▶ _To be done_
Gather all lines containing the string "from" and copy them out.

--- begin ---

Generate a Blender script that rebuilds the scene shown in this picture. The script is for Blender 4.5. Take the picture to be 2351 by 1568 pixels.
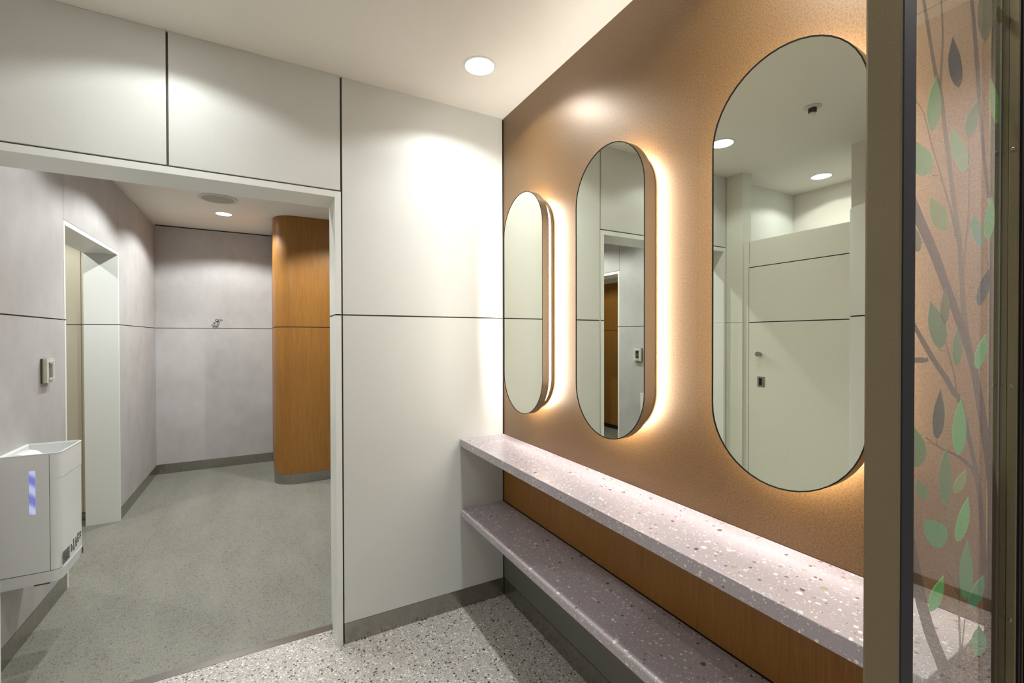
import bpy, bmesh, math, random
from mathutils import Matrix, Vector
random.seed(7)
for o in list(bpy.data.objects): bpy.data.objects.remove(o)
SC = bpy.context.scene; COL = SC.collection
D = bpy.data
# ------------------------------------------------------------------ camera
cam = D.objects.new('camera', D.cameras.new('camera')); COL.objects.link(cam); SC.camera = cam
cam.data.sensor_fit = 'HORIZONTAL'; cam.data.sensor_width = 36; cam.data.lens = 1030.955/2351*36
cam.data.clip_start = .02
Rv = (0.8755509, -0.4831218, -0.0019839); Uv = (0.0060390, 0.0068380, 0.9999584); Fv = (0.4830882, 0.8755264, -0.0089046)
cam.matrix_world = Matrix(((Rv[0],Uv[0],-Fv[0],-1.14566),(Rv[1],Uv[1],-Fv[1],-2.17222),(Rv[2],Uv[2],-Fv[2],1.41104),(0,0,0,1)))
# ------------------------------------------------------------------ world, exposure
W = D.worlds.new('world'); SC.world = W; W.use_nodes = True
W.node_tree.nodes['Background'].inputs[0].default_value = (1,.96,.9,1)
W.node_tree.nodes['Background'].inputs[1].default_value = .12
vs = SC.view_settings; vs.view_transform = 'Standard'; vs.look = 'None'; vs.gamma = 1; vs.use_curve_mapping = False
vs.exposure = 0.0
DOWN_W = 15.5; HALL_W = 80.0; BEAM_W = 3.8; SIDE_W = 32.0; DOWN_C = (.98,1,.965); LED_C = (1,.93,.82); LED_S = 57.0; CORR_W = 48
# ------------------------------------------------------------------ dimensions
H = 2.6; H2 = 2.583; G = 1.516; GG = .0032; A = -.834; B = -1.469; T = 2.077; L = -2.128
Y1, Y2, YF = 1.250, 2.338, 3.656
S1, S2, SD, SE = .8846, .5185, .2575, -1.879
MX = -.078
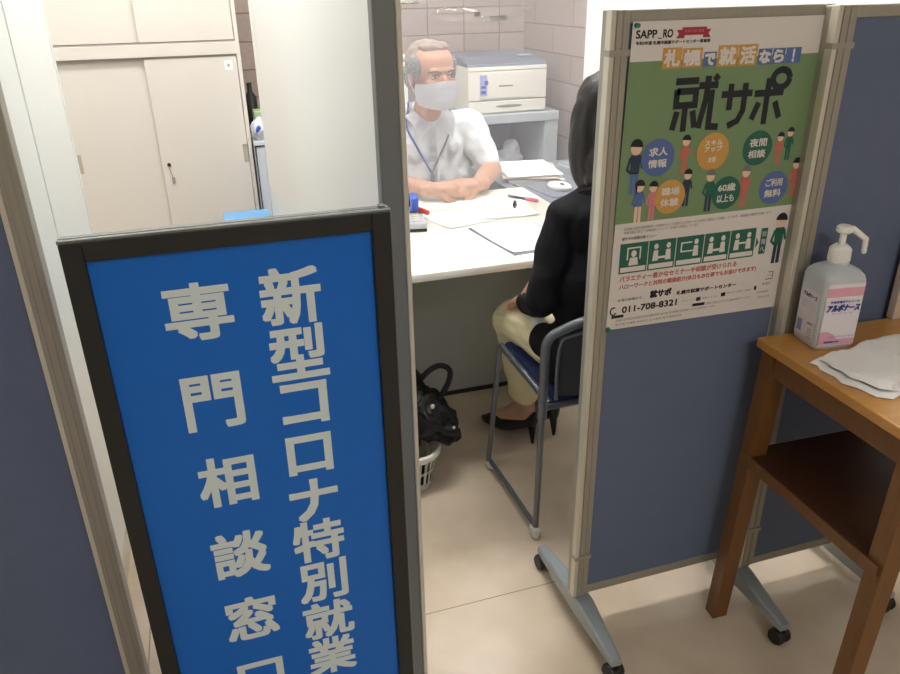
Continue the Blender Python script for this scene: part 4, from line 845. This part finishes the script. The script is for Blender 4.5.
# ------------------------------------------------------------ poster
PY = 1.2495
t = thing('poster', 'green and white job support poster pinned on the fabric partition', 'poster', (0.95, PY, 0.79))
bm = B(); prism(bm, [(0.735, PY, 1.388), (1.160, PY, 1.388), (1.150, PY, 0.800), (0.727, PY, 0.806)], (0, -0.0008, 0)); part('sheet', bm, 'poster_sheet', t)
P0 = front(PY - 0.0012); P1 = front(PY - 0.0016); P2 = front(PY - 0.0020); P3 = front(PY - 0.0024)
bm = B(); poly(bm, [P0(0.733, 1.322), P0(0.7285, 1.028), P0(1.154, 1.028), P0(1.159, 1.322)]); part('green_field', bm, 'p_green', t)
def pp(nm, m, fn, par=t): bm = B(); fn(bm); return part(nm, bm, m, par)
pp('city_logo', 'p_black', lambda b: (text(b, 'SAPP', 0.763, 1.367, 0.042, 0.014, P0, 0.0005), text(b, 'RO', 0.806, 1.367, 0.02, 0.014, P0, 0.0005), stroke(b, [(0.786, 1.3595), (0.794, 1.3595)], 0.0016, P0), text(b, '令和3年度 札幌市就業サポートセンター事業等', 0.8185, 1.3525, 0.152, 0.0065, P0, 0.0002)))
rb = pp('ribbon', 'p_red', lambda b: (rect(b, 0.834, 0.884, 1.363, 1.376, P1), poly(b, [P0(0.823, 1.358), P0(0.840, 1.358), P0(0.840, 1.372), P0(0.823, 1.372), P0(0.828, 1.365)]), poly(b, [P0(0.894, 1.358), P0(0.878, 1.358), P0(0.878, 1.372), P0(0.894, 1.372), P0(0.889, 1.365)])))
pp('ribbon_lettering', 'p_pink', lambda b: text(b, '札幌市委託事業', 0.859, 1.3695, 0.04, 0.005, P2), rb)
for ch, u0, u1, v0, v1, m in (('札', 0.799, 0.838, 1.308, 1.343, 'p_orange'), ('幌', 0.840, 0.881, 1.308, 1.341, 'p_orange'), ('で', 0.885, 0.911, 1.308, 1.333, 'p_blue'), ('就', 0.914, 0.957, 1.306, 1.343, 'p_orange'), ('活', 0.959, 0.999, 1.306, 1.343, 'p_orange'), ('な', 1.002, 1.032, 1.306, 1.334, 'p_blue'), ('ら', 1.034, 1.062, 1.306, 1.334, 'p_blue'), ('!', 1.064, 1.098, 1.306, 1.334, 'p_blue')):
    tl = pp('title_tile', m, lambda b: rect(b, u0, u1, v0, v1, P1))
    pp('title_character', 'poster_sheet', lambda b: text(b, ch, (u0 + u1) / 2, (v0 + v1) / 2, (u1 - u0) * (0.84 if ch != '!' else 0.14), (v1 - v0) * 0.84, P2, 0.0012), tl)
def logo(b, ox, oy, s, wd):
    kk = [0]
    def S(*pts):
        kk[0] += 1; stroke(b, [(ox + p[0] * s, oy + p[1] * s * 0.85) for p in pts], wd * s, front(PY - 0.0016 - kk[0] * 0.00002))
    # shu
    S((0.035, 0.93), (0.43, 0.93)); S((0.23, 0.99), (0.23, 0.88))
    S((0.07, 0.76), (0.40, 0.76), (0.40, 0.52), (0.07, 0.52), (0.07, 0.80)); S((0.235, 0.52), (0.235, 0.06)); S((0.10, 0.42), (0.04, 0.10)); S((0.37, 0.42), (0.43, 0.12))
    S((0.44, 0.84), (0.78, 0.84)); S((0.60, 1.0), (0.585, 0.6), (0.50, 0.1)); S((0.68, 0.76), (0.68, 0.12), (0.86, 0.10)); S((0.70, 1.0), (0.77, 0.92))
    # sa
    S((0.86, 0.66), (1.42, 0.66)); S((1.02, 0.84), (1.02, 0.38)); S((1.28, 0.84), (1.28, 0.36), (1.20, 0.18), (1.03, 0.10))
    # po
    S((1.46, 0.64), (2.00, 0.64)); S((1.70, 0.90), (1.70, 0.08)); S((1.56, 0.48), (1.46, 0.18)); S((1.86, 0.48), (1.98, 0.18))
    n = 20; S(*[(1.92 + 0.155 * math.cos(2 * math.pi * k / n), 0.88 + 0.155 * math.sin(2 * math.pi * k / n)) for k in range(n + 1)])
pp('headline', 'p_black', lambda b: logo(b, 0.828, 1.188, 0.122, 0.102))
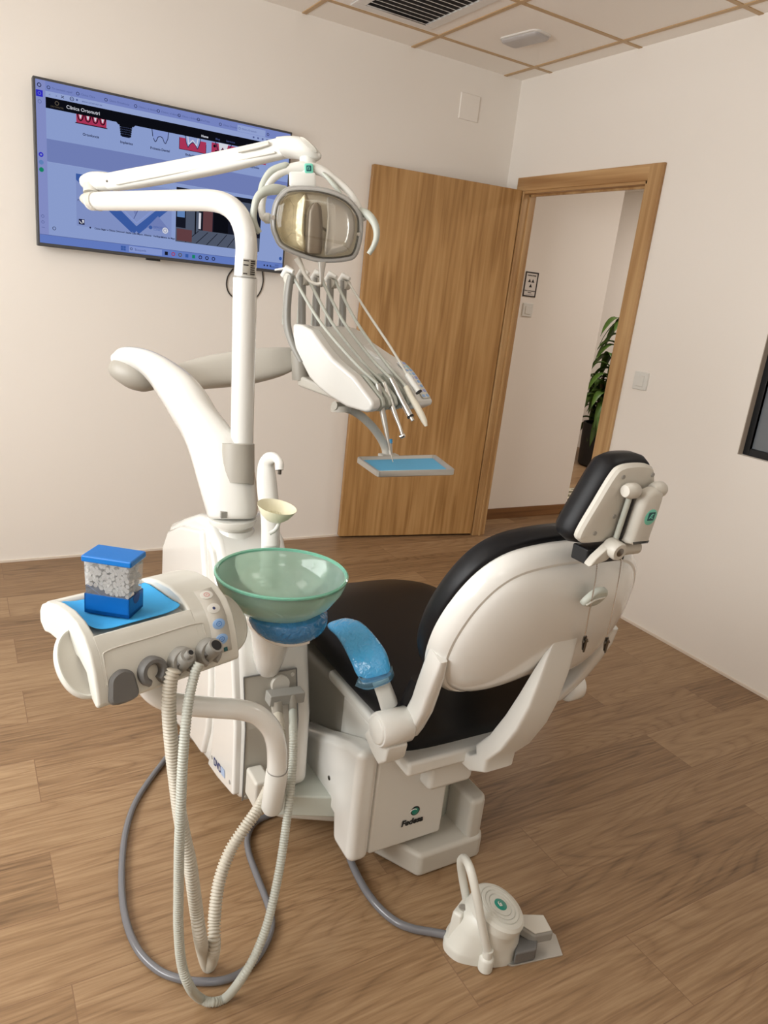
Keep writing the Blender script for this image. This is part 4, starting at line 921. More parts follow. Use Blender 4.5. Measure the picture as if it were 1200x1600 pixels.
# pivot under the console
MB().cyl(UX((468,548), .05), UX((470,594), .05), .027, 28).build('console_pivot', mt['tgrey'], du_)
b = MB(); b.prism([UP(.03, l_, z) for l_, z in [lz(p) for p in ((452,592),(460,588),(528,620),(524,630),(470,610),(454,604))]], uw*.14); b.build('console_base', mt['lgrey'], du_, bevel=.008)
# whip arms at the back
for k in range(5):
    w_ = .004 + k*.066
    cs = [lz(p) + (r_,) for p, r_ in (((470,565),.016),((459,545),.019),((450,522),.020),((446.5,500),.020),((447.5,472),.019),((450,448),.018),((454,430),.015))]
    if k: cs = [(-.012,1.24,.018),(-.022,1.30,.018),(-.028,1.36,.018),(-.032,1.41,.017),(-.034,1.448,.014)]
    rr = []
    P2 = crom([V(c_) for c_ in cs], 3)
    for q in P2: rr.append(ell(UP(w_, q.x, q.y), ul*q.z*.55, uw*.0105, 12, 4))
    wa = MB().loft(rr).build('whip_arm', mt['mgrey'], du_, angle=50)
    MB().tube([UP(w_, -.052, 1.44), UP(w_, -.036, 1.462), UP(w_, -.010, 1.455)], [.010,.012,.006], 12).build('whip_tip', mt['white2'], wa)
    MB().cyl(UP(w_-.006, -.030, 1.435), UP(w_+.018, -.030, 1.435), .015, 18).build('hose_roller', mt['lgrey'], wa)
    MB().ball(UP(w_-.001, -.030, 1.37), .0085, 10, (.8,.8,1.5)).build('hose_guide', mt['white2'], wa)
k = MB(); k.prism([UP(-.012,-.075,1.452), UP(.012,-.075,1.455), UP(.022,-.03,1.462), UP(-.004,-.035,1.462)], Zv*.006); k.build('whip_cover', mt['white2'], du_, bevel=.002)
# tray bracket
MB().cyl(UX((533,634), .08), UX((533,643), .08), .032, 24).build('tray_pivot', mt['lgrey'], du_)
TZ = .921; dt_ = dep(onz((606,712), TZ)); pa = [D(p, d) for p, d in (((522,634),2.22),((545,639),lerp(2.22,dt_,.3)),((564,650),lerp(2.22,dt_,.5)),((582,667),lerp(2.22,dt_,.7)),((595,685),lerp(2.22,dt_,.9)),((602,700),dt_),((604,711),dt_))]
MB().tube(crom(pa, 5), [.0135]*31, 14).build('tray_arm', mt['lgrey'], du_)
TC = pa[-1]
k = MB(); k.cyl(D((609,688),dt_-.01), D((610,711),dt_-.004), .0075, 14); k.build('tray_post', mt['steel'], du_)
k = MB(); k.cyl(D((609,686),dt_-.011), D((609.5,693),dt_-.010), .0085, 14); k.build('post_ring', mt['film'], du_)
# tray with a blue liner
c4 = [onz(p, TZ) for p in ((557,716),(590,739),(711,736),(681,713))]
cen = sum(c4, V((0,0,0)))/4
def ins(pts, f): return [cen + (p-cen)*f for p in pts]
def orect(pts, r=.012, n=4):
    out = []
    for i in range(4):
        p = pts[i]; a = (pts[i-1]-p).normalized(); c_ = (pts[(i+1)%4]-p).normalized()
        for j in range(n+1):
            t = j/n; out.append(p + a*r*(1-t)**2 + c_*r*t**2)
    return out
o_ = orect(c4); i_ = orect(ins(c4, .955), .010); fl_ = orect(ins(c4, .89), .008)
f = MB(); dz = lambda pts, z: [p+V((0,0,z)) for p in pts]
f.loft([dz(ins(o_, .97), -.014), dz(o_, -.012), dz(o_, .004), dz(ins(o_, .985), .006), dz(i_, .005), dz(fl_, -.005)])
try_ = tag(f.build('instrument_tray', mt['alu'], angle=35), 'rectangular steel instrument tray on the curved arm below the console', 'tray')
f = MB(); l4 = ins(c4, .885); f.loft([dz(orect(l4, .006), -.0048), dz(orect(l4, .006), -.0036)])
tag(f.build('tray_liner', mt['tray_blue']), 'light blue paper liner lying in the steel instrument tray', 'tray liner')
k = MB(); p = onz((608,713), TZ); k.box(V((p.x, p.y+.004, TZ+.002)), (.065,.030,.010)); k.build('tray_clamp', mt['lgrey'], du_, bevel=.003)
# ------------------------------------------------------------------ handpieces lying in the holders, hoses over the whips
def hose_to(k_, w1, px_end, sag, extra=None):
    w_ = .012 + k_*.066
    a = UP(w_, -.030, 1.452); c_ = UX(px_end, w1)
    m1 = lerp(a, c_, .35) + V((0,0,-sag)); m2 = lerp(a, c_, .75) + V((0,0,-sag*.8+.004))
    return [UP(w_, -.046, 1.30), UP(w_, -.047, 1.40), UP(w_, -.042, 1.445), a, m1, m2, c_]
def rod(px, w_): return [UX(p, w_) for p in px]
t = thing('syringe', UX((596,632), .066), 'slim grey air and water syringe with a long needle tip, nearest of the instruments', 'dental instrument', None)
a = rod(((590,600),(596,634),(601,660),(606,686),(610,706),(614,722)), .066)
MB().tube(crom(a[:4], 4), [.0085]*8+[.008,.0075,.0065,.006,.005], 14).build('handle', mt['alu'], t)
MB().tube(crom(a[3:], 4), [.0045,.004,.0032,.0026,.0022,.002,.0018,.0015,.0012], 10).build('needle_tip', mt['steel'], t)
MB().tube(crom(hose_to(0, .066, (590,600), .03), 6), .0050, 10).build('hose', mt['hose2'], t)
t = thing('turbine_handpiece', UX((609,625), .100), 'steel turbine handpiece with a bent neck and small round head', 'dental instrument')
a = rod(((599,598),(605,614),(611,630),(618,650),(625,668),(629,681)), .100)
MB().tube(crom(a, 4), [.0080]*9+[.0078,.0076,.0072,.0066,.006,.0055,.005,.005,.005,.005,.005,.0052], 14).build('handle', mt['steel'], t)
q = a[-1]; MB().lathe([(.0001,-.008),(.006,-.008),(.0065,.004),(.005,.007),(.0001,.007)], q, V((.5,-.6,.5)), 16).build('head', mt['chrome'], t)
MB().tube(crom(hose_to(1, .100, (599,598), .03), 6), .0050, 10).build('hose', mt['hose2'], t)
t = thing('micromotor', UX((628,625), .132), 'straight steel micromotor with a black ring and stub nose', 'dental instrument')
a = rod(((611,592),(620,610),(630,630),(641,650)), .132)
MB().tube(a, [.0085,.009,.0092,.0095], 16).build('handle', mt['chrome'], t)
q = a[-1]; d_ = (a[-1]-a[-2]).normalized()
MB().cyl(q - d_*.001, q + d_*.004, .0105, 18).build('ring', mt['black'], t); MB().cyl(q + d_*.003, q + d_*.016, .006, 14).build('nose', mt['steel'], t)
MB().tube(crom(hose_to(2, .132, (611,592), .03), 6), .0050, 10).build('hose', mt['hose2'], t)
t = thing('scaler_handpiece', UX((648,628), .165), 'cream tapered scaler handpiece pointing down from the console', 'dental instrument')
a = rod(((634,604),(642,620),(650,633),(658,648),(663,658),(666,666)), .165)
MB().tube(a, [.0085,.0095,.0105,.0105,.009,.0045], 16).build('handle', mt['creamP'], t)
MB().tube(crom(hose_to(3, .165, (634,604), .025), 6), .0050, 10).build('hose', mt['hose2'], t)
t = thing('polymerization_lamp', UX((645,600), .195), 'short white curing handpiece with a black open end beside the keypad', 'dental instrument')
a = rod(((636,585),(641,592),(648,603),(654,612)), .195)
MB().tube(a, [.008,.0095,.010,.010], 16).build('handle', mt['white2'], t)
q = a[-1]; d_ = (a[-1]-a[-2]).normalized(); MB().cyl(q, q + d_*.003, .0105, 18).build('end_ring', mt['black'], t)
MB().tube(crom(hose_to(4, .195, (636,585), .0), 6), .0040, 10).build('hose', mt['lgrey'], t)
# ------------------------------------------------------------------ operating lamp
PB = V((-2.195, -1.925, 0))
lp = thing('operating_lamp', (PB.x, PB.y, .94), 'white articulated operating lamp on a tall pole with a clear shield', 'dental lamp')
rr = limb([((349,755),(396,757),1.83),((347,740),(397,745),1.83),((347,715),(397,716),1.825),((348,692),(397,694),1.82)], 1.0, 32, 2.3, 3)
MB().loft(rr).build('pole_socket', mt['tgrey'], lp, angle=50)
po = [(V((-2.194,-1.925,1.02))), V((-2.206,-1.922,1.425))]
MB().cyl(po[0], po[1], .0285, 32).build('lower_pole', mt['white'], lp)
MB().cyl(po[1]-Zv*.001, po[1]+Zv*.004, .0265, 32).build('pole_ring', mt['mgrey'], lp)
# upper pole, bending over into the first arm
ps = [D(p, d) for p, d in (((382,440),1.765),((384,410),1.757),((385,385),1.75),((382,360),1.75),((372,336),1.76),((354,320),1.785),((330,313.5),1.83),((290,313),1.905),((240,313.5),1.99),((190,314),2.08),((150,314.5),2.17),((143,314.5),2.185)) ]
P2 = crom(ps, 6); n_ = len(P2); MB().tube(P2, [.0262]*n_, 24).build('upper_pole', mt['white'], lp)
e0 = ps[-1]; ed = (ps[-1]-ps[-2]).normalized(); 
rr = limb([((152,300),(152,329),2.16),((142,301),(144,327),2.185),((134,303),(137,322),2.2),((129,306),(131,317),2.215)], 1.0, 24, 2.4, 3, (0,.8))
MB().loft(rr).build('pole_end_cap', mt['lgrey'], lp, angle=60)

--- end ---

▶ _Solution to this task_
from mathutils import Matrix, Vector
Continue the Blender Python script for this scene: part 4, from line 845. This part finishes the script. The script is for Blender 4.5.
t = thing('scaler_handpiece', UX((648,628), .165), 'cream tapered scaler handpiece pointing down from the console', 'dental instrument')